L'origine des systèmes familiaux

L'origine des systèmes familiaux
Todd Emmanuel
Ed. Gallimard

Tome I. L'Eurasie

Au commencement, Emmanuel Todd eut la volonté de montrer que la diversité des structures familiales traditionnelles explique les trajectoires de modernisation : la famille nucléaire absolue anglaise fut le substrat de l'individualisme et du libéralisme politique ; la famille nucléaire égalitaire du Bassin parisien légitimait l'idée a priori d'une équivalence des hommes et des peuples ; la famille souche fut en Allemagne et au Japon le socle d'idéologies ethnocentriques ; la carte du communisme, enfin, recouvrait celle de la famille communautaire. Mais comment expliquer cette fragmentation de l'espèce humaine, sinon en remontant à une unicité première, si elle avait jamais existé ?

Au terme d'une enquête menée depuis plus de vingt ans, impliquant l'examen des organisations familiales de centaines de groupes humains préindustriels dans les diverses régions de l'Eurasie (la Chine, le Japon, l'Inde, l'Asie du Sud-Est, l'Europe, le Moyen-Orient en remontant jusqu'à la Mésopotamie et à l'Égypte ancienne), et grâce à une anthropologie diffusionniste et non plus structuraliste, Emmanuel Todd identifie une forme originelle, commune à toute l'humanité : la famille nucléaire, prise dans un réseau de parenté indifférencié, traitant les hommes et les femmes comme équivalents.

Empruntant à la linguistique le principe du conservatisme des zones périphériques, il montre alors que l'Europe, aux marges de l'Ancien Monde, est sur le plan familial un conservatoire de formes archaïques, assez proches de la forme originelle.

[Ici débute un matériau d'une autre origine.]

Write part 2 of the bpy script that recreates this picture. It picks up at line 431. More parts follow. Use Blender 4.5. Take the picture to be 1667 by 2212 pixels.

Ayant échappé à des évolutions familiales paralysantes pour le développement technologique et économique, l'Europe a été, paradoxalement et durant une brève période, « en tête » de la course au développement, bien que l'Occident n'ait inventé ni l'agriculture, ni la ville, ni le commerce, ni l'élevage, ni l'écriture, ni l'arithmétique.